Ron and Karen Schilling were doing just that, while trying the butterfly potatoes.

“These have Old Bay on them, but you can get them with bacon and cheddar or salt and vinegar,” Ron said. “They’re good.”

Tom Schuman sliced a chunk of beef to cook for Westminster-based Kountry Kafe & Catering. At this event, he said, they sell on average 65 dozen sandwiches, both pit beef and turkey.

“I typically sell about 400 pounds of pit beef and 150 pounds of turkey, plus about 10 gallons of Maryland crab soup,” Schuman said. “But, at 90 degrees [Saturday], I don’t expect to sell as much soup.”

With vendors, entertainment on stage all day, and food galore, people shopped, gathered at tables, or stood in line for food and refreshments.

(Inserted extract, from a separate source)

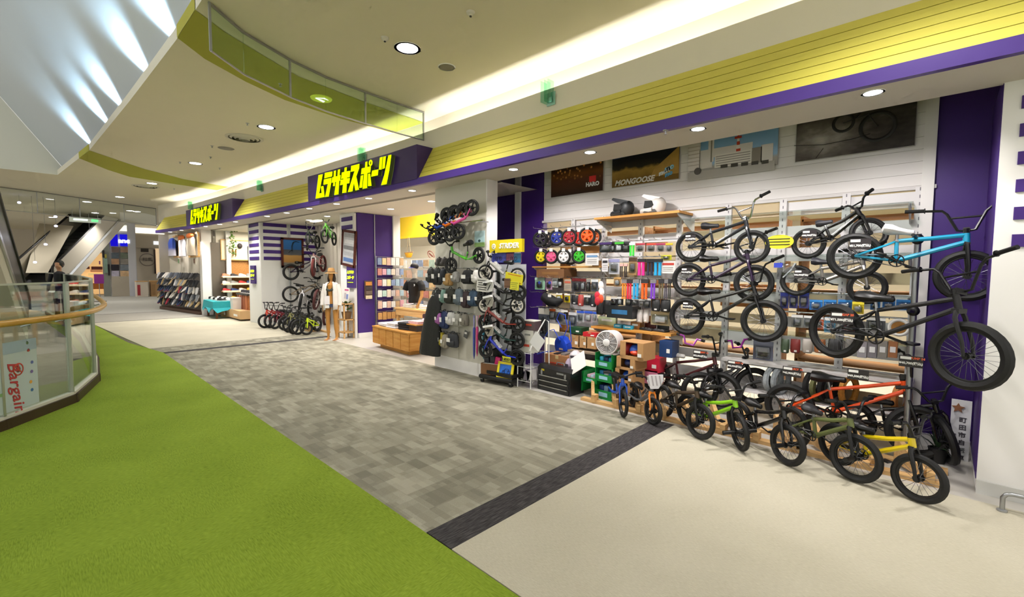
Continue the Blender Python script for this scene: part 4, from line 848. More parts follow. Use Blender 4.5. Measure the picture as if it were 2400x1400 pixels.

“This year we will have 20 brewers, the most ever,” Union Mills Homestead Foundation board member Sam Riley said. “Despite growing attendance, the event is still popular with families, and each year we see many young parents coming out with their children.”

Attendees lined up for beer, to chat with Maryland brewers or to watch a beer brewing demonstration by the Midnight Homebrewers League.

Steve Kranz, president of the Carroll County league, said they enjoy attending the festival annually to share the secret to brewing beer.

“Anybody who can open a can and boil water can brew beer,” Kranz said of the brewing process. “Once you get your hand in the door and your feet wet with a couple of batches, it is very easy to start making your own varieties. There are so many resources out there to build your own recipes for whatever style you like.”

Some visitors found their way around the 16-acre grounds, strolling along the creek. Others turned out for the 1 p.m. cornhole tournament, but most gathered in small groups, friends and family, enjoying a day in the country with food, drinks, music and more.

“This is absolutely perfect weather,” Sewell said. “It’s been dry for the last couple of weeks, so the grounds are in perfect shape. We have 20 brewers, fantastic food, demonstrations and music. What’s not to love? Our cap is to have 5,000 people, and this year we think it will be close.”